The Briggs & Riley upright has a "honeycomb memory frame," which is a fancy way of saying that the bag is a semi-rigid box on four sides. If you apply pressure to the empty suitcase, you can see the frame give slightly and return to its original shape when released.

Unlike many uprights, the Briggs & Riley suitcase has an external handle system, meaning that the telescoping handle and its tubing don't create lumps or bumps inside the bag. The handle has two locking positions, making it convenient for tall or short users. (Being able to use the handle in the lower position is also handy in crowds.)

The bottom of the bag has a large skidplate and two features that I really like:

  • Replaceable wheels with a thick layer of rubbery material, which are noticeably quieter than the hard plastic skate wheels used on many competitors' bags.

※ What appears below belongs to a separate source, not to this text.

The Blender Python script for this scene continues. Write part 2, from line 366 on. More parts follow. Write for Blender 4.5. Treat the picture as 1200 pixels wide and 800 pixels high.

  • A large fixed handle between the wheels. This makes the bag easier to lift out of airline overhead compartments or train luggage racks.

Packing features

In comparison to the TravelPro Crew5 that I reviewed last year, the Briggs & Riley upright brings a minimalist philosophy to interior suitcase design. It's basically a simple rectangular box for travelers who have their own favorite ways of packing and don't want engineers telling them where to put their shoes, shirts, or dirty laundry. It does have several useful features, however:

  • A suiter that works like a simple garment bag. (You can use it without reading instructions: Just unzip the nylon bag, insert items on hangers, then rezip and fold.)

  • Interior pockets in the lid for the suiter or a bathrobe, rolled-up neckties, etc.

  • A zippered waterproof bag for toiletries that snaps to the inside of the inside of the suitcase. (The bag is fairly small, so I use a separate nylon bag for dry items.)

  • An exterior zipper that gives access to two pockets: a large one for file folders or a couple of magazines, and a smaller zippered pocket inside the large pocket that's just right for maps, a travel alarm clock, and a flighlight.

  • A narrow zippered pocket between the handle tubes on the rear of the bag, which is just the right size for a travel umbrella.

Thanks to its uncluttered interior, the Briggs & Riley carry-on is a great match for nylon or mesh packing cubes. You can easily mix and match these in the bottom of the bag, place your trousers or kilts or dresses on top, drop in the suiter, and you're done. This makes it very easy to pack and repack when you're on the go, and it saves time during security or customs inspections.

"One-Touch" expansion

Briggs & Riley brags about its "zipperless, patented One-TouchTM expansion system," which replaces the accordion-fold cloth panel with wraparound zipper that you'll find on other expandable suitcases. At first I was skeptical, but after using it, I'm a convert.

Here's how it works: The suitcase has two sliding expansion channel mounted within the frame. When you want to expand the bag, you squeeze two buttons and pull up on the rim. The upper half of the bag slides upwards, and you now have a suitcase that's 2 inches or 6.35 cm deeper than it was before. The added 31% of packing space is inside the frame. Instead of having a box with a bulge, you have a deeper box with a wheel or leg at each corner. This offers more protection for the bag's contents, and--just as important--it makes for a better-balanced suitcase that won't fall over when you set it down.

Note: You can save money by purchasing a model with a conventional zippered expansion panel instead of the "One-Touch" system. But in my opinion, the higher-priced expansion feature is well worth the extra cost.